Comentário

Tambores de guerra

Pedro Guerreiro
Com a conclusão do acordo entre as forças que estão no cerne da integração capitalista na Europa quanto à forma de imposição do conteúdo da rejeitada «constituição europeia», reapresentando-o sob a forma de «tratado reformador», e apesar deste ainda não estar assinado ou, sequer, ratificado, sucedem-se o anúncio de objectivos e de medidas que traduzem, antecipadamente, o que significaria a concretização desta inaceitável manipulação e proposta de tratado.
É o que tem acontecido no quadro da preparação da presidência francesa do Conselho da União Europeia, que tem lugar no segundo semestre de 2008. Uma das «prioridades absolutas» definidas pelo governo francês é o avanço na denominada «Europa da Defesa», apontada como tão importante para a «integração europeia» como o é a moeda única, o Euro.
Proclamando eufemisticamente o objectivo do «crescimento de uma consciência europeia» que dê resposta à pergunta: «Queremos defender os nossos valores com armas?» - vão sendo avançadas uma panóplia de «ideias» para a promoção da ingerência e do intervencionismo militar, incluindo a necessidade do aprofundamento e actualização da dita «estratégia europeia de segurança» à medida das ambições das grandes potências da UE.
Significativamente, foi na intervenção proferida no Congresso dos EUA que Sarkozy explicitou de forma mais genuína os seus intentos para a UE.
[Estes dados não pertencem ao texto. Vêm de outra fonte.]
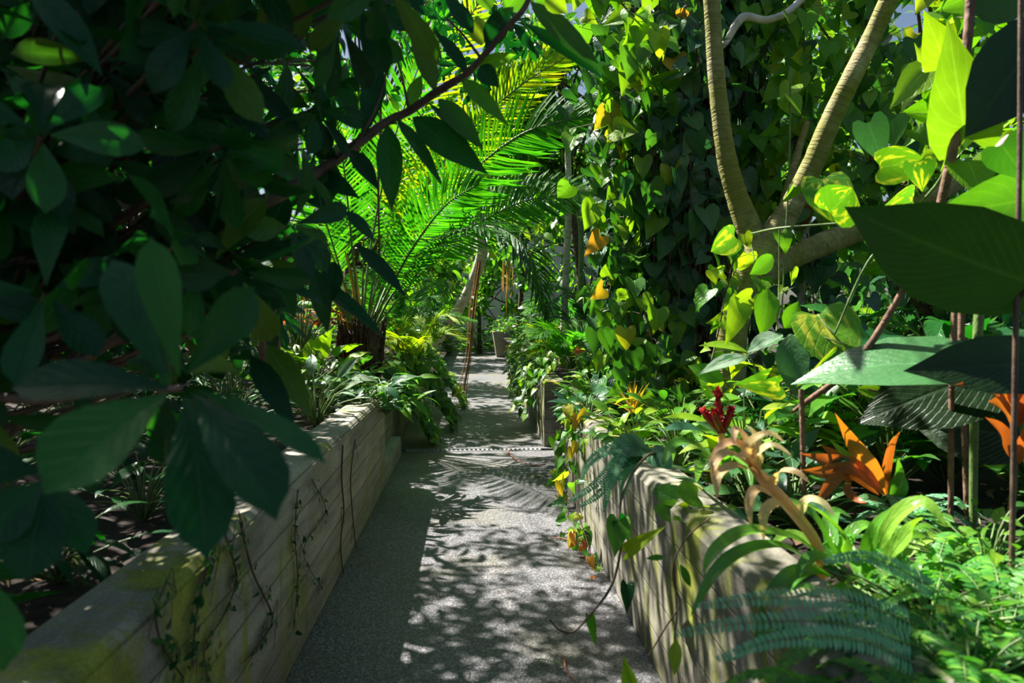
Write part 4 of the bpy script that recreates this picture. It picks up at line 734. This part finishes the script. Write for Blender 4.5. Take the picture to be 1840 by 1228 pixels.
strap_leaves(t, 'orange', [ ([(1595, 895, 2.85), (1590, 850, 2.85), (1600, 800, 2.8), (1618, 775, 2.75)], .05), ([(1590, 890, 2.8), (1540, 845, 2.75), (1490, 830, 2.7), (1435, 815, 2.65)], .075), ([(1580, 890, 2.8), (1530, 850, 2.75), (1480, 850, 2.65), (1440, 845, 2.6)], .07), ([(1530, 850, 2.75), (1500, 860, 2.65), (1480, 885, 2.6), (1465, 905, 2.55)], .05), ([(1530, 855, 2.75), (1520, 880, 2.65), (1540, 900, 2.6), (1560, 905, 2.55)], .04), ([(1525, 845, 2.75), (1500, 820, 2.75), (1475, 800, 2.75)], .045)], nrm=(.1, -.9, .35), sh='lance')
strap_leaves(t, 'strap', [([(1598, 900, 2.85), (1610, 860, 2.85), (1612, 820, 2.8)], .07), ([(1600, 905, 2.85), (1620, 880, 2.8), (1625, 850, 2.8)], .05), ([(1580, 870, 2.8), (1520, 820, 2.9), (1490, 790, 2.9)], .04)], nrm=(.1, -.9, .35), sh='lance')
t = thing('cordyline', 'tall plant with a spike of orange-red leaves at the right edge', 'plant', pb(1822, 0, 2.2))
g = G(); g.tube([pb(1822, 0, 2.2)] + px([(1822, 880, 2.2), (1820, 740, 2.2), (1818, 690, 2.2)]), [.012, .008], 7, 4); g.build('stem', M['twig'], t)
strap_leaves(t, 'orange', [([(1818, 750, 2.2), (1790, 710, 2.15), (1755, 692, 2.1), (1715, 692, 2.05)], .05), ([(1818, 745, 2.2), (1795, 700, 2.18), (1775, 672, 2.15)], .06), ([(1818, 730, 2.2), (1812, 690, 2.2), (1790, 658, 2.2)], .05), ([(1820, 730, 2.2), (1830, 690, 2.2), (1845, 660, 2.2)], .05), ([(1820, 770, 2.2), (1800, 735, 2.15), (1775, 722, 2.1)], .07), ([(1822, 770, 2.2), (1845, 720, 2.15), (1870, 700, 2.1)], .07), ([(1822, 840, 2.2), (1840, 780, 2.15), (1850, 730, 2.1)], .08), ([(1822, 830, 2.2), (1800, 780, 2.2), (1770, 750, 2.15)], .06)], nrm=(0, -.8, .5), sh='lance')
t = thing('flowering_bromeliad', 'crimson knobbly flower spikes standing above dark leaves', 'flower', pb(1292, 0, 3.0))
b = pb(1292, 0, 3.0); g = G(); g.tube([b, P(1296, 800, 3.0), P(1294, 775, 3.0)], [.012, .016], 7, 3); g.build('flower_stem', M['peach'], t)
for q in ([(1296, 778, 3.0), (1275, 755, 2.98), (1262, 740, 2.96)], [(1296, 778, 3.0), (1292, 740, 3.0), (1290, 704, 3.0)], [(1298, 778, 3.0), (1308, 755, 2.98), (1314, 738, 2.96)], [(1297, 775, 2.98), (1288, 755, 2.93), (1284, 742, 2.9)]):
    p = px(q); g = G(); g.tube(p, [.012, .016, .008], 8, 5); q2, _ = catmull(np.array([list(a) for a in p]), np.ones(3), 9); n = 54; j = rs.randint(0, len(q2), n); dd = rs.randn(n, 3) * .7 + [0, 0, 1]
    g.leaves('mini', q2[j], dd, rs.randn(n, 3), .03, .018, .4, .4); g.build('spike', M['red'], t)
strap_leaves(t, 'strap', [([(1290, 850, 3.0), (1250, 800, 2.9), (1210, 800, 2.8), (1190, 840, 2.7)], .05), ([(1292, 850, 3.0), (1340, 800, 2.9), (1370, 790, 2.8), (1390, 810, 2.7)], .05), ([(1290, 850, 3.0), (1280, 820, 2.8), (1260, 830, 2.6), (1250, 870, 3.0)], .05), ([(1292, 850, 3.0), (1310, 820, 2.9), (1340, 840, 2.7), (1350, 880, 2.6)], .05)])
# right bed understory
rosette('croton', 'small croton with upright yellow narrow leaves on the right bed', 'plant', P(1138, 745, 4.4), 17, .22, .022, 'yellow', tilt=1.35, bend=.4, kind='lance')
t = thing('heliconia', 'thin-stalked plant with two coral star flowers above the far planter', 'flower', pb(1050, 0, 8.6))
b = pb(1050, 0, 8.6)
for x in (1040, 1068):
    g = G(); h = P(x, 632, 8.4); g.tube([b, b.lerp(h, .6) + Vector((.02, 0, .05)), h], .006, 5, 4); st = g.build('flower_stalk', M['stem'], t)
    g = G(); n = 7; az = np.arange(n) * 6.28 / n; g.leaves('lance', [list(h)] * n, np.stack([np.cos(az), -.3 * np.ones(n), np.sin(az) * .6 + .1], 1), (0, -1, .4), .09, .035, .5, .2); g.build('petals', M['pink'], st)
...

Depois de afirmar o seu alinhamento, a sua parceria estratégica e os seus compromissos com os EUA, nomeadamente no Afeganistão (isto num momento em que os EUA se defrontam com um crescente isolamento internacional e com o fracasso da sua estratégia agressiva, nomeadamente no Iraque), Sarkozy centrou-se nas relações entre os EUA e a UE e no objectivo de «relançar a grande construção das suas capacidades militares».
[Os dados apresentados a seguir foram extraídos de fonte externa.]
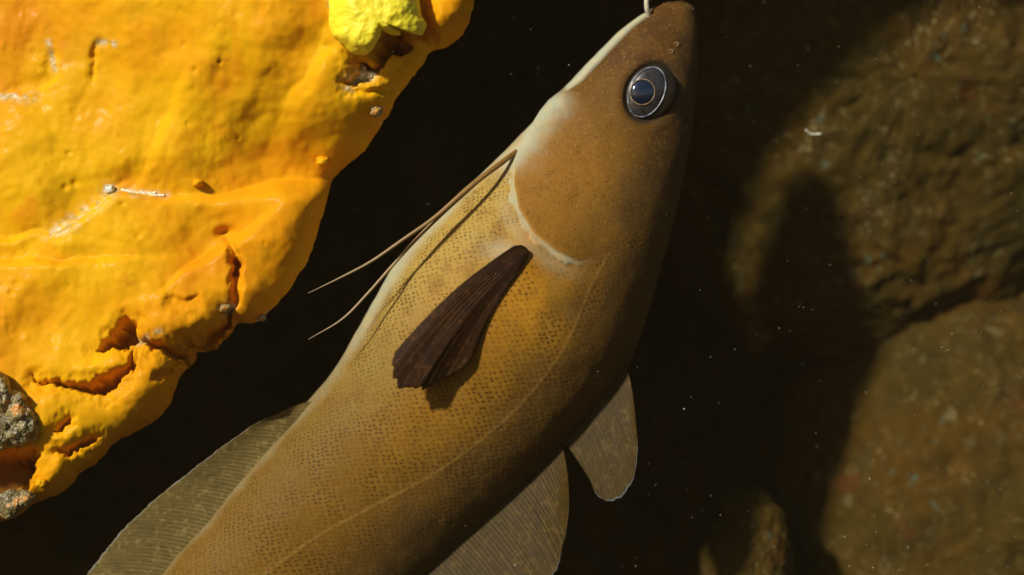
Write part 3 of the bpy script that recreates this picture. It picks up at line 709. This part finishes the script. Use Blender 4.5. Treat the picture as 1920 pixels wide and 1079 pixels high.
fin("anal_fin", [(590, 752), (566, 800), (508, 864), (446, 934), (386, 1004), (332, 1066), (284, 1130), (212, 1300), (186, 1500), (182, 1580)],
    [(530, 772), (470, 800), (415, 840), (350, 890), (290, 938), (225, 1000), (165, 1079), (110, 1180), (60, 1400), (70, 1560), (110, 1640)], [-.006, -.004, .012], [-.009, -.006, .014], ANAL, 110, n=900, m=30, curve=.05, ragged=.03, amp=.05, seed=5)
fin("tail_fin", [(186, 1640), (215, 1655), (250, 1655)], [(90, 1740), (120, 1800), (190, 1830), (260, 1800), (300, 1730)], .02, .024, DORS, 16, n=100)
_, _, pb = skin_at(985, 475)
_, _, pt = skin_at(790, 690); _, _, pr = skin_at(880, 690)
fin("pectoral_fin", [(962, 462), (978, 460), (990, 468), (985, 492), (965, 512)], [(752, 648), (742, 662), (737, 680), (739, 700), (749, 717), (765, 728), (783, 731), (803, 724), (826, 713), (850, 700), (872, 684), (890, 662), (903, 630)],
    [pb - .003, pb - .0015, pb - .0005], [pt - .010, pt - .012, pt - .012, pt - .008, pr - .0045, pr - .002], PECT, 24, n=300, m=60, curve=.04, amp=.05, ragged=.055, thick=.7, seed=8)

# --- belly feeler: one fin of two long rays
FEEL = NT("feeler_skin"); _n = FEEL.noise(300, 3); _uv = FEEL.n("ShaderNodeSeparateXYZ", Vector=FEEL.coord("UV")).outputs[0]
FEEL.base(FEEL.mix(FEEL.ramp(_uv, .05, .95), FEEL.mix(_n, (.20, .085, .015), (.30, .16, .03)), (.34, .25, .13)), .45, .4); FEEL = FEEL.m
_, _, b0 = skin_at(964, 292)
def ray3(pts, n=90): return resample(np.array([W(x, y, d) for x, y, d in pts]), n)
p1 = ray3([(968, 284, b0 + .0015), (945, 302, b0 - .004), (905, 332, b0 - .010), (868, 362, b0 - .013), (815, 408, b0 - .015), (755, 450, b0 - .017), (690, 494, b0 - .018), (640, 520, b0 - .019), (578, 550, b0 - .02)])
rr = np.interp(np.linspace(0, 1, 90), [0, .08, .25, .5, .8, 1], [4.0, 5.2, 4.6, 3.2, 2.0, .4]) * PX
pel = fpart("pelvic_fin", tube_mesh("pelvic_fin", p1 - R0, rr, 12), FEEL)
p2 = ray3([(900, 337, b0 - .0105), (865, 368, b0 - .0125), (825, 405, b0 - .013), (775, 455, b0 - .0135), (730, 505, b0 - .014), (690, 550, b0 - .0145), (645, 596, b0 - .015), (578, 637, b0 - .016)])
rr2 = np.interp(np.linspace(0, 1, 90), [0, .1, .5, .8, 1], [3.4, 3.8, 2.9, 1.9, .4]) * PX
fpart("feeler_ray", tube_mesh("feeler_ray", p2 - R0, rr2, 12), FEEL, pel)
# --- chin barbel, nostrils
_, _, cb = skin_at(1222, 24)
fpart("chin_barbel", tube_mesh("chin_barbel", ray3([(1217, 32, cb + .001), (1213, 16, cb - .001), (1212, -10, cb - .002), (1208, -60, cb - .004)], 30) - R0, np.linspace(5.0, 3.2, 30) * PX, 12), mat_plain("barbel_skin", (.62, .56, .42), .5, .4))
NOST = mat_plain("nostril_rim", (.20, .11, .04), .4, .3)
for x, y, r in ((1258, 97, 5.0), (1268, 84, 5.5)):
    _, _, dn = skin_at(x, y); ring("nostril", x, y, r * .8, r * .55, math.radians(-30), dn + .0001, 2.0, NOST, fish)

# ------------------------------------------------------------------ drifting specks
def specks(name, pts, sizes, mat, parent=None, off=None):
    base = np.array([(1, 0, 0), (-1, 0, 0), (0, 1, 0), (0, -1, 0), (0, 0, 1), (0, 0, -1)], float)
    faces = np.array([(0, 2, 4), (2, 1, 4), (1, 3, 4), (3, 0, 4), (2, 0, 5), (1, 2, 5), (3, 1, 5), (0, 3, 5)])
    V, F = [], []
    for k, (p, s) in enumerate(zip(pts, sizes)):
        R = np.linalg.qr(rng.normal(size=(3, 3)))[0]; sc = s * np.array([rng.uniform(.7, 1.9), rng.uniform(.6, 1), rng.uniform(.4, .9)])
        V.append((base * sc) @ R.T * rng.uniform(.8, 1.2, (6, 1)) + p); F.append(faces + 6 * k)
    me = bpy.data.meshes.new(name); me.from_pydata(np.concatenate(V).tolist(), [], np.concatenate(F).tolist())
    return link(name, me, mat, parent)
SNOW = mat_plain("drifting_particle", (.75, .70, .56), .5, .4)
pts, sz = [], []
for _ in range(300):
    x = rng.uniform(560, 1920); y = rng.uniform(-20, 1100); d = rng.normal(-.02, .03)
    pts.append(W(x, y, d)); sz.append(rng.choice([.16, .2, .26, .36], p=[.6, .27, .1, .03]) * MM * .7)
o = specks("marine_snow", pts, sz, SNOW); tag(o, "tiny pale particles drifting in the dark water", "particles", kind="stuff")
pts, sz = [], []
k = 0
while k < 320:
    i, j = rng.integers(20, 520), rng.integers(4, 285)
    pts.append(FP[i, j] + FN[i, j] * .00008 - R0); sz.append(rng.choice([.07, .11, .18], p=[.68, .27, .05]) * MM); k += 1
o = specks("skin_grit", pts, sz, mat_plain("skin_grit", (.60, .48, .28), .35, .5), fish); o["kind"] = "stuff"
p = ray3([(1511, 244, .03), (1519, 251, .031), (1528, 252, .031), (1539, 251, .03)], 20)
tag(link("drifting_fibre", tube_mesh("drifting_fibre", p, np.linspace(2.2, 1.4, 20) * PX, 8), SNOW), "short pale curved fibre drifting before the boulder", "fibre")

# ------------------------------------------------------------------ faintly turbid water round the whole place
def build_haze():
    me = bpy.data.meshes.new("haze"); x0, x1, y0, y1, z0, z1 = -2.2, 2.2, -1.2, 1.2, -2.0, 2.0
    v = [(x, y, z) for x in (x0, x1) for y in (y0, y1) for z in (z0, z1)]
    me.from_pydata(v, [], [(0, 1, 3, 2), (4, 6, 7, 5), (0, 4, 5, 1), (2, 3, 7, 6), (0, 2, 6, 4), (1, 5, 7, 3)])
    k = NT("turbid_water"); k.t.nodes.remove(k.b)
    pv = k.n("ShaderNodeVolumePrincipled"); pv.inputs["Color"].default_value = (.90, .70, .38, 1); pv.inputs["Density"].default_value = .024
    k.t.links.new(pv.outputs[0], k.out.inputs["Volume"])
    o = link("haze", me, k.m); o["kind"] = "stuff"; o["label"] = "faintly turbid water around the fish"
build_haze()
A «ambição» que Sarkozy propõe aos seus parceiros parte de uma «simples constatação»: «há mais crises que capacidades para as enfrentar. A NATO não pode estar em todo o lado. A União Europeia deve ter capacidade de agir nos Balcãs ou no Congo ou, amanhã, no Sudão ou no Chade.» Por isso valoriza a «constituição europeia», perdão, o «mini-tratado», perdão, o «tratado simplificado», perdão, o «tratado reformador»,... Ufa, com quantas peles já vestiram o lobo!
Assegurando os seus tutores norte-americanos de que a sua abordagem «não é ideológica», mas «puramente pragmática», Sarkozy persuade que «todos os nossos aliados, a começar pelos Estados Unidos, com os quais partilhamos habitualmente os mesmos interesses e os mesmos adversários, têm o interesse estratégico de que a Europa se afirme como um parceiro credível e forte quanto à segurança».
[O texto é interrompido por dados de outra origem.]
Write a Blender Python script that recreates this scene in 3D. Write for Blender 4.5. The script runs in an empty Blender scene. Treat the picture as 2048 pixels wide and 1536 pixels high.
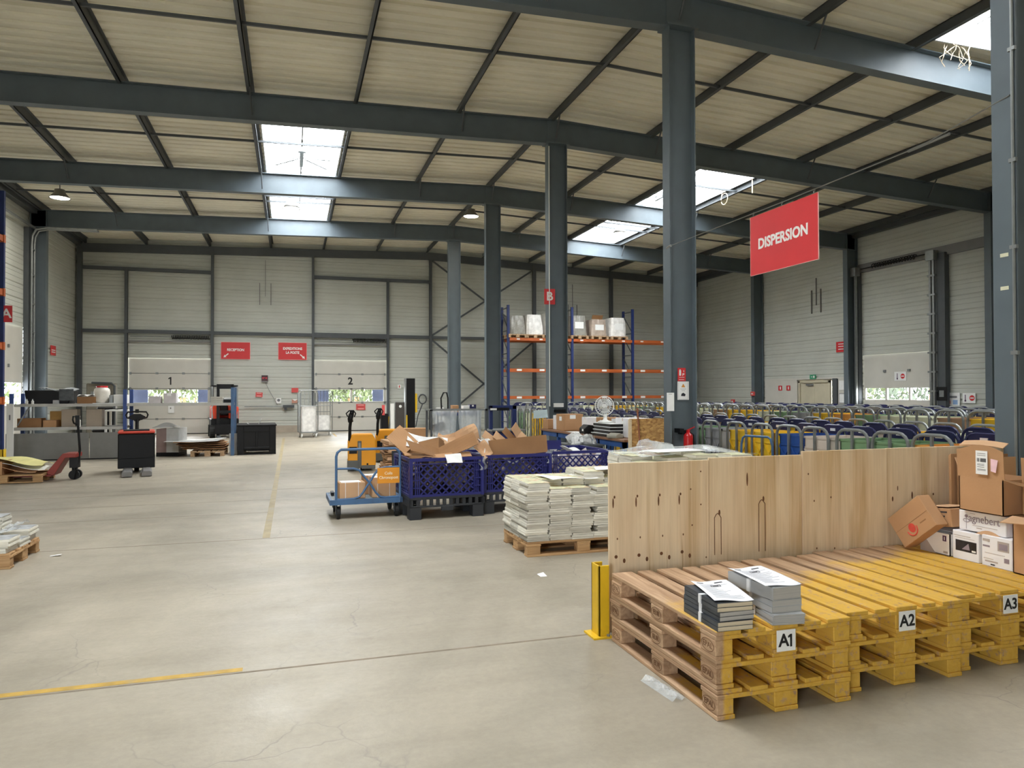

Por isso, depois de asseverar a «sua dedicação à NATO», da qual a França «é membro fundador e já um dos seus primeiros financiadores», Sarkozy predispõe-se a que o seu país «tome o seu lugar pleno na renovação dos instrumentos e dos meios de acção» da NATO e «faça evoluir, neste contexto, a sua relação com a Aliança paralelamente com a evolução e reforço da Europa da Defesa», prevenindo que quanto mais a «Europa da Defesa» for concretizada, mais a França retomará o seu pleno lugar na NATO.
E para o caso de a ideia estar a ser mal entendida pelos «burros» (democratas) e pelos «elefantes» (republicanos), Sarkozy explica: a «União Europeia e a Aliança devem andar de mãos dadas» em nome de «uma Europa da Defesa credível e forte no seio de uma Aliança renovada».

Não ao imperialismo!
Não ao tratado!


Um dos objectivos do tratado «reformador», que concebe a personalidade jurídica da UE, é institucionalizar e dar um novo ímpeto à sua militarização, como pilar europeu da NATO. Basta lê-lo!
As grandes potências, assegurando o domínio e a instrumentalização da UE, ambicionam alcançar uma nova relação com os EUA, com base numa parceria mais equilibrada, com divisão de tarefas e partilha de regiões de influência e de domínio do mundo no quadro das relações interimperialistas. Aí está a demonstrá-lo, num quadro de rivalidades e de concertação, a Bósnia-Herzegovina, o Kosovo, o Líbano, o Chade e a República Centro-Africana, o Afeganistão, o Iraque, etc.
É para esta política, contrária aos interesses do povo português e do País e que contraria a Constituição da República Portuguesa, que o Governo PS quer arrastar Portugal.
É sobre estas importantes questões para o nosso futuro colectivo que se exige a realização de um amplo, plural e esclarecedor debate nacional e de uma consulta popular que dê ao povo português a possibilidade de se pronunciar sobre o tratado através de um referendo vinculativo convocado especialmente para o efeito.